No human society has yet been found in which such mythological motifs have not been rehearsed in liturgies; interpreted by seers, poets, theologians, or philosophers; presented in art; magnified in song; and ecstatically experienced in life-empowering visions … Every people has received its own seal and sign of supernatural designation, communicated to its heroes and daily proved in the lives and experience of its folk. And though many who bow with closed eyes in the sanctuaries of their own tradition rationally scrutinise and disqualify the sacraments of others, an honest comparison immediately reveals that all have been built from one fund of mythological motifs – variously selected, organised, interpreted, and ritualised, according to local need, but revered by every people on earth.
A fascinating psychological, as well as historical, problem is thus presented.

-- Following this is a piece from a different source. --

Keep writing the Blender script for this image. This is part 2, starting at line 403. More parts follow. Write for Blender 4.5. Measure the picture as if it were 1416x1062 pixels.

Man, apparently, cannot maintain himself in the universe without belief in some arrangement of the general inheritance of myth. In fact, the fullness of his life would even seem to stand in a direct ratio to the depth and range not of his rational thought but of his local mythology. Whence the force of these insubstantial themes, by which they are empowered to galvanise population, creating of them civilisations, each with a beauty and self-compelling destiny of its own?
And why should it be that whenever men have looked for something solid on which to found their lives, they have chosen not the facts in which the world abounds, but the myths of an immemorial imagination? Are the modern civilisations to remain spiritually locked from each other in their local notions of the sense of the general tradition; or can we not now break through to some more profoundly based point and counterpoint of human understanding?”
It seems to me that our future, if we’re to enjoy one, mustn’t be determined either by cast-iron religious fundamentalism, or materialistic scientific exceptionalism. The transcendent, which lies outwith the scope of both of these, is best approached, not by way of dogmatic literalism or blinkered rationalism, but of open-minded and open-hearted contemplation, intuition and imagination. Great mythology, literature, poetry, drama, fine art and music should play their part in this, as well as not so much sitting and thinking, as just sitting and being ‘aware’. Nietzsche’s “the old god is dead” wasn’t a cry of triumph, but a word of warning. Being the kind of beings we are, our globalised future calls for a fresh shaking of the age old, fundamental elements in Campbell’s ‘kaleidoscope’, and the emergence of a new understanding of beliefs which will draw us nearer together, rather than drive us further apart.